(Scene modeling code data)
** Begin **
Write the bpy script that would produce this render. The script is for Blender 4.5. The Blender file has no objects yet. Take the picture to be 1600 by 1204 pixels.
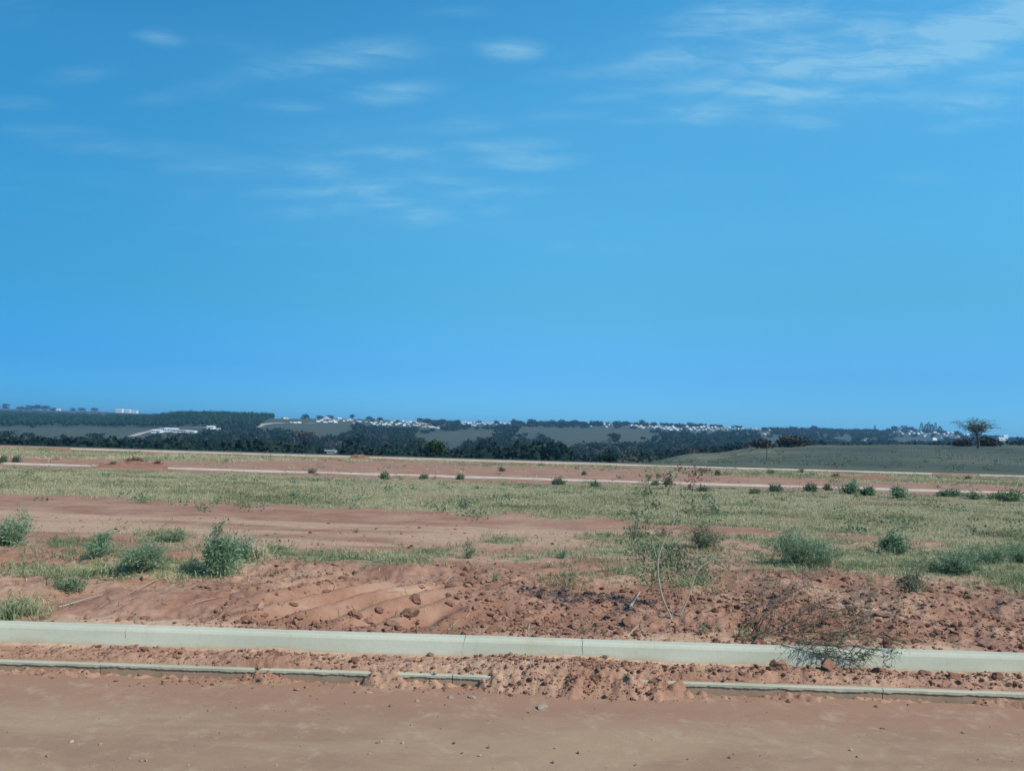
import bpy, math, random
import numpy as np
from mathutils import Matrix, Vector

rng = np.random.default_rng(7)
random.seed(7)
S = bpy.context.scene
COL = S.collection

# ------------------------------------------------------------------ camera
F = 1208.0                      # focal length in pixels of a 1600 px wide picture
EYE = np.array([0.0, 0.0, 1.60])
PITCH = math.atan(70 / F)
ROLL = math.radians(1.63)
fw = np.array([0, math.cos(PITCH), math.sin(PITCH)])
up0 = np.array([0, -math.sin(PITCH), math.cos(PITCH)])
rt0 = np.array([1.0, 0, 0])
YAW = math.radians(.65)
def yaw(v): return np.array([v[0] * math.cos(YAW) - v[1] * math.sin(YAW), v[0] * math.sin(YAW) + v[1] * math.cos(YAW), v[2]])
fw, up0, rt0 = yaw(fw), yaw(up0), yaw(rt0)
CX = rt0 * math.cos(ROLL) + up0 * math.sin(ROLL)
CY = up0 * math.cos(ROLL) - rt0 * math.sin(ROLL)
cam_d = bpy.data.cameras.new('camera')
cam = bpy.data.objects.new('camera', cam_d)
COL.objects.link(cam)
cam.matrix_world = Matrix(((CX[0], CY[0], -fw[0], EYE[0]), (CX[1], CY[1], -fw[1], EYE[1]),
                           (CX[2], CY[2], -fw[2], EYE[2]), (0, 0, 0, 1)))
cam_d.sensor_width = 36
cam_d.lens = 36 * F / 1600
cam_d.clip_start = 0.05
cam_d.clip_end = 60000
S.camera = cam
S.view_settings.view_transform = 'Standard'
S.view_settings.look = 'None'
S.view_settings.gamma = 1
S.view_settings.use_curve_mapping = False
S.view_settings.exposure = 0.0

def project(x, y, z):
    v0, v1, v2 = x - EYE[0], y - EYE[1], z - EYE[2]
    a = v0 * CX[0] + v1 * CX[1] + v2 * CX[2]
    b = v0 * CY[0] + v1 * CY[1] + v2 * CY[2]
    c = v0 * fw[0] + v1 * fw[1] + v2 * fw[2]
    c = np.maximum(c, 0.01)
    return 800 + F * a / c, 602 - F * b / c

def ray(px, py):
    return fw * F + CX * (px - 800) + CY * (602 - py)

# ------------------------------------------------------------------ node helper
class NT:
    def __init__(s, tree):
        s.t = tree; s.n = tree.nodes; s.l = tree.links
    def add(s, typ, **kw):
        n = s.n.new(typ)
        for k, v in kw.items():
            setattr(n, k, v)
        return n
    def link(s, a, b): s.l.new(a, b)
    def put(s, sock, v):
        if hasattr(v, 'links'): s.l.new(v, sock)
        else: sock.default_value = v
    def math(s, op, a, b=None, c=None, clamp=False):
        n = s.add('ShaderNodeMath', operation=op, use_clamp=clamp)
        for i, v in enumerate((a, b, c)):
            if v is not None: s.put(n.inputs[i], v)
        return n.outputs[0]
    def mix(s, f, a, b, mode='MIX'):
        n = s.add('ShaderNodeMix', data_type='RGBA', blend_type=mode)
        s.put(n.inputs[0], f)
        for i, v in ((6, a), (7, b)):
            if isinstance(v, tuple): v = (*v[:3], 1)
            s.put(n.inputs[i], v)
        return n.outputs[2]
    def noise(s, vec, scale, detail=4, rough=.55, dist=0):
        n = s.add('ShaderNodeTexNoise')
        if vec is not None: s.link(vec, n.inputs['Vector'])
        n.inputs['Scale'].default_value = scale
        n.inputs['Detail'].default_value = detail
        n.inputs['Roughness'].default_value = rough
        n.inputs['Distortion'].default_value = dist
        return n.outputs['Fac']
    def rng(s, v, a, b, c=0., d=1., smooth=True):
        n = s.add('ShaderNodeMapRange')
        n.interpolation_type = 'SMOOTHSTEP' if smooth else 'LINEAR'
        s.put(n.inputs[0], v)
        for i, q in enumerate((a, b, c, d)): n.inputs[i + 1].default_value = q
        return n.outputs[0]
    def attr(s, name):
        n = s.add('ShaderNodeAttribute'); n.attribute_name = name
        return n.outputs['Fac']
    def vscale(s, vec, sc):
        n = s.add('ShaderNodeVectorMath', operation='MULTIPLY')
        s.link(vec, n.inputs[0]); n.inputs[1].default_value = sc
        return n.outputs[0]

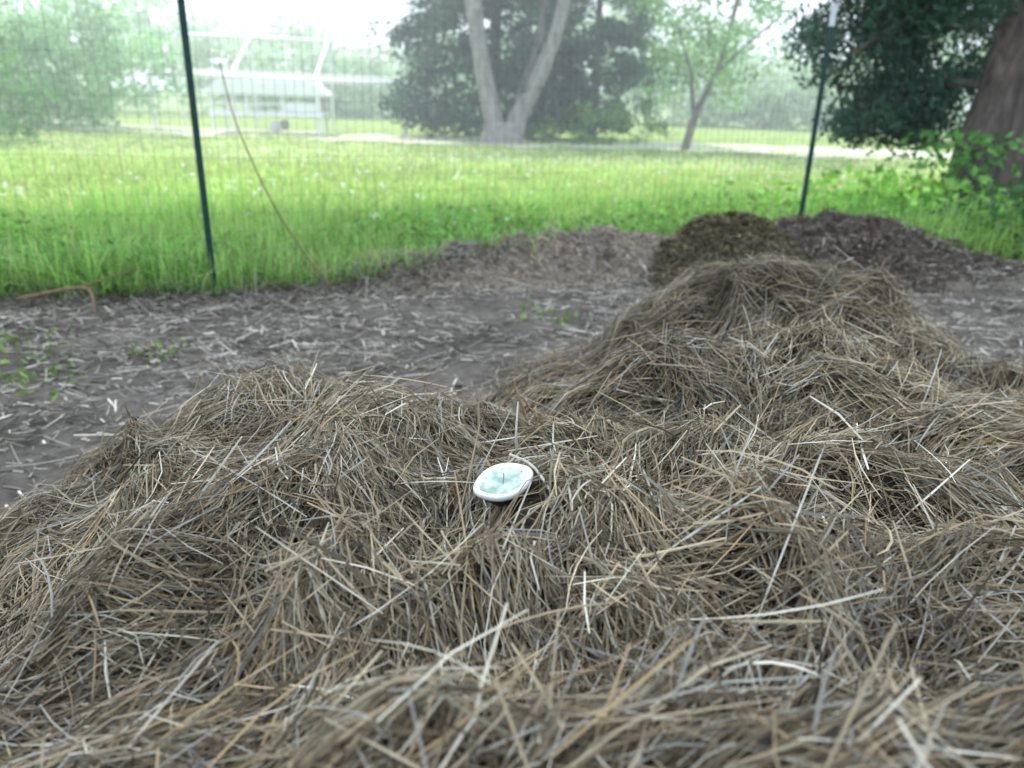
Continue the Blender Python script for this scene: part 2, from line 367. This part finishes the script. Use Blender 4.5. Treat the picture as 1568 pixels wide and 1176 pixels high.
def wire_fence():
    V=[];F=[]
    def seg(a,b,r):
        a=np.array(a);b=np.array(b);t=b-a;t/=np.linalg.norm(t)
        u=np.cross(t,[.3,.9,.2]);u/=np.linalg.norm(u);w=np.cross(t,u);k=len(V)
        for q in (a,b):
            for j in range(3):
                an=2*math.pi*j/3; V.append(q+r*(math.cos(an)*u+math.sin(an)*w))
        for j in range(3): F.append([k+j,k+(j+1)%3,k+3+(j+1)%3,k+3+j])
    xs=[];cur=-7.5
    while cur<8:
        xs.append(cur); d=(fence_y(cur+.01)-fence_y(cur))/.01; cur+=.055/math.sqrt(1+d*d)
    pts=[(x,float(fence_y(x))-.012+.012*math.sin(x*2.1)) for x in xs]
    for i,(x,y) in enumerate(pts):
        seg((x,y,.02),(x+.01*math.sin(i),y+.012*math.sin(i*.7),1.58),.0009)
    for k in range(16):
        z=.04+k*.1026
        for i in range(0,len(pts)-3,3):
            seg((*pts[i],z+.006*math.sin(i*.21+k)),(*pts[i+3],z+.006*math.sin((i+3)*.21+k)),.0007)
    return mk('wire_fence',V,F,m_wire)
wire_fence()
m_twig=mat_noise('twig',(.12,.07,.04),(.26,.17,.10),40,.8,.2)
tube('dry_stalk',[(-1.05,4.55,.02),(-1.25,4.6,.25),(-1.45,4.7,.55),(-1.62,4.75,.95),(-1.68,4.78,1.25)],[.006,.006,.005,.004,.003],m_twig,seg=6)
tw=tube('fallen_branch',[(-2.6,4.05,.05),(-2.4,4.1,.09),(-2.2,4.05,.13),(-2.12,3.9,.02)],[.010,.010,.009,.005],m_twig,seg=7)
tube('twig',[(-2.3,4.08,.1),(-2.15,4.2,.16),(-2.05,4.3,.17)],[.006,.004,.003],m_twig,tw,seg=6)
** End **
Stated problem: Work out how many lines of the data above contain the string "wide" and give the number alone.

Task solution: 2